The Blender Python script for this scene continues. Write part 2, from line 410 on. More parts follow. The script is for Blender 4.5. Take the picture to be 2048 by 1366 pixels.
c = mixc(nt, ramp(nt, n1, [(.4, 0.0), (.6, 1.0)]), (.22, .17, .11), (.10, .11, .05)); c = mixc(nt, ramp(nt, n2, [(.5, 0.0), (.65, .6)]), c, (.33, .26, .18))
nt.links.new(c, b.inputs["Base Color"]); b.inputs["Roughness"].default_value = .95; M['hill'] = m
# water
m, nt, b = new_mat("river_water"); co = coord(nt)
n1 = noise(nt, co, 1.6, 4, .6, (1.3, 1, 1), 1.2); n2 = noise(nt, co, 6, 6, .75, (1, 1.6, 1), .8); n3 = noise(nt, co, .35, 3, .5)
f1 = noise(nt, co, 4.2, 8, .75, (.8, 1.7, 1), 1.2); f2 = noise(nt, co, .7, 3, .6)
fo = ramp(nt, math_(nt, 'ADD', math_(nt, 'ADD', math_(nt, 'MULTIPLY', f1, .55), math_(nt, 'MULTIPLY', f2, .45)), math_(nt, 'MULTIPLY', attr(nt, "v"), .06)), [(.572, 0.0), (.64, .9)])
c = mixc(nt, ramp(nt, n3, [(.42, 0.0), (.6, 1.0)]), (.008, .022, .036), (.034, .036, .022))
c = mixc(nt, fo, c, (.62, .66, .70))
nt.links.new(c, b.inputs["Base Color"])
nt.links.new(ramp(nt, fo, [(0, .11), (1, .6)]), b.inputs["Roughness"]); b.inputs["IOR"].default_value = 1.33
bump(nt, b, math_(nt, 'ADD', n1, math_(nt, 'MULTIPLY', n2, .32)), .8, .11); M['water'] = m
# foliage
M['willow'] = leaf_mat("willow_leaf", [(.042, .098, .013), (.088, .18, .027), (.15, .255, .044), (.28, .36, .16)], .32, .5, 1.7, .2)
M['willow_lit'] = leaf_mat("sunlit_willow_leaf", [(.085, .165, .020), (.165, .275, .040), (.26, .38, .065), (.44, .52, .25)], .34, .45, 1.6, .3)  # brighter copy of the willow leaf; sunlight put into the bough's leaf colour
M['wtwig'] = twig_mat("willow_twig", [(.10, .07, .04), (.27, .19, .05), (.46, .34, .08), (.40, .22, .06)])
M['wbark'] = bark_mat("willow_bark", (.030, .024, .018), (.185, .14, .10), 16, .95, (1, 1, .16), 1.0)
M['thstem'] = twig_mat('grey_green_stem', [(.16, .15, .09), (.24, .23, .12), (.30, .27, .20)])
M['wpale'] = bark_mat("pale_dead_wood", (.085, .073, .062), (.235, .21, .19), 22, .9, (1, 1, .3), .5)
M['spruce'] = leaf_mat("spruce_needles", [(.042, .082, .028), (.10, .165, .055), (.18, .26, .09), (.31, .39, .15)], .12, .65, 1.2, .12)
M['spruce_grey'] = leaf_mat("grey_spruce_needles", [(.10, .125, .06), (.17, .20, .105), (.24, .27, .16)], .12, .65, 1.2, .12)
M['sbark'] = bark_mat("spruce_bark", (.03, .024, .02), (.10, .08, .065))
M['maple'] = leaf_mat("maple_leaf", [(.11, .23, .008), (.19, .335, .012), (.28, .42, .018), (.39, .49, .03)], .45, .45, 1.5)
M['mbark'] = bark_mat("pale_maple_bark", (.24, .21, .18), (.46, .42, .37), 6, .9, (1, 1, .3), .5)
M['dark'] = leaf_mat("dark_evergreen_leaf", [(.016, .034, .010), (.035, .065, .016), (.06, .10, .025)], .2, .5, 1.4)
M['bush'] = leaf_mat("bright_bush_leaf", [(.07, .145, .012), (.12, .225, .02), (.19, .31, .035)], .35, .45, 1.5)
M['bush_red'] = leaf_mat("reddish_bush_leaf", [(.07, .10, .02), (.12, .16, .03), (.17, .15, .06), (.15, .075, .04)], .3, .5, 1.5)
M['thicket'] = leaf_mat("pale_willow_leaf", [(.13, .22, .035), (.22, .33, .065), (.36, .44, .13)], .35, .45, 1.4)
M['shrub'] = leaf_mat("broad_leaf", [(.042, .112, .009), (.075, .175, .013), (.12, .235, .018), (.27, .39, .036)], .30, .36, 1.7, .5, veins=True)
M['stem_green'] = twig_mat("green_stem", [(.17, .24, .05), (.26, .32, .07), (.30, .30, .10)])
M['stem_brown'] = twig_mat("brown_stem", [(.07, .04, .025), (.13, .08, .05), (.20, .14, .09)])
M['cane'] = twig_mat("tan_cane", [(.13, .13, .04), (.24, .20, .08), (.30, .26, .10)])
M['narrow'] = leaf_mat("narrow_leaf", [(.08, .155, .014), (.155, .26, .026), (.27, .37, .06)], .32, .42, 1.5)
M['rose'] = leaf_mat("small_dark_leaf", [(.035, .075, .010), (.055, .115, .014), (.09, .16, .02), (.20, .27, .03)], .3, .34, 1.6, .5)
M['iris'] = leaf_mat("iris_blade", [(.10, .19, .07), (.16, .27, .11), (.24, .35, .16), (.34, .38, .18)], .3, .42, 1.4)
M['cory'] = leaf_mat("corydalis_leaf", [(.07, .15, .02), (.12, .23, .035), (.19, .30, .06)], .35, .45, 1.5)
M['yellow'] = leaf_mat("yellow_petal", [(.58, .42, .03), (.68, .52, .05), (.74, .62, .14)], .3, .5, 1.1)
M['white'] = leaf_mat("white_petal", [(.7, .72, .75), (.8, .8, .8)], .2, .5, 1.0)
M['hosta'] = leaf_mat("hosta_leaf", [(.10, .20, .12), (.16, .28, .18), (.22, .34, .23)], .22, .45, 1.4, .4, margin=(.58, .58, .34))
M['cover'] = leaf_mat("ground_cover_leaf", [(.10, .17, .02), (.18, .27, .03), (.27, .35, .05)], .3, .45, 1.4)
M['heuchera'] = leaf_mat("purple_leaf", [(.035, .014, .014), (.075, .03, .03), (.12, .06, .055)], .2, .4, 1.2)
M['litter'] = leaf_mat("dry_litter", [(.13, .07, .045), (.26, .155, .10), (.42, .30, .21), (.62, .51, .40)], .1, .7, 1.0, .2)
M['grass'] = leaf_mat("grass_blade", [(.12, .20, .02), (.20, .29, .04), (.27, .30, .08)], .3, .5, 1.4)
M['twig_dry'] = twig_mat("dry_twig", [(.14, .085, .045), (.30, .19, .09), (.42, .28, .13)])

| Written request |
Return the lines from the line with "(.44, .52, .25)], .34, .45, 1.6, .3)" through the line with "22, .9, (1, 1, .3), .5)", inclusive, exactly as they stand, and nothing else.

| Exercise result |
M['willow_lit'] = leaf_mat("sunlit_willow_leaf", [(.085, .165, .020), (.165, .275, .040), (.26, .38, .065), (.44, .52, .25)], .34, .45, 1.6, .3)  # brighter copy of the willow leaf; sunlight put into the bough's leaf colour
M['wtwig'] = twig_mat("willow_twig", [(.10, .07, .04), (.27, .19, .05), (.46, .34, .08), (.40, .22, .06)])
M['wbark'] = bark_mat("willow_bark", (.030, .024, .018), (.185, .14, .10), 16, .95, (1, 1, .16), 1.0)
M['thstem'] = twig_mat('grey_green_stem', [(.16, .15, .09), (.24, .23, .12), (.30, .27, .20)])
M['wpale'] = bark_mat("pale_dead_wood", (.085, .073, .062), (.235, .21, .19), 22, .9, (1, 1, .3), .5)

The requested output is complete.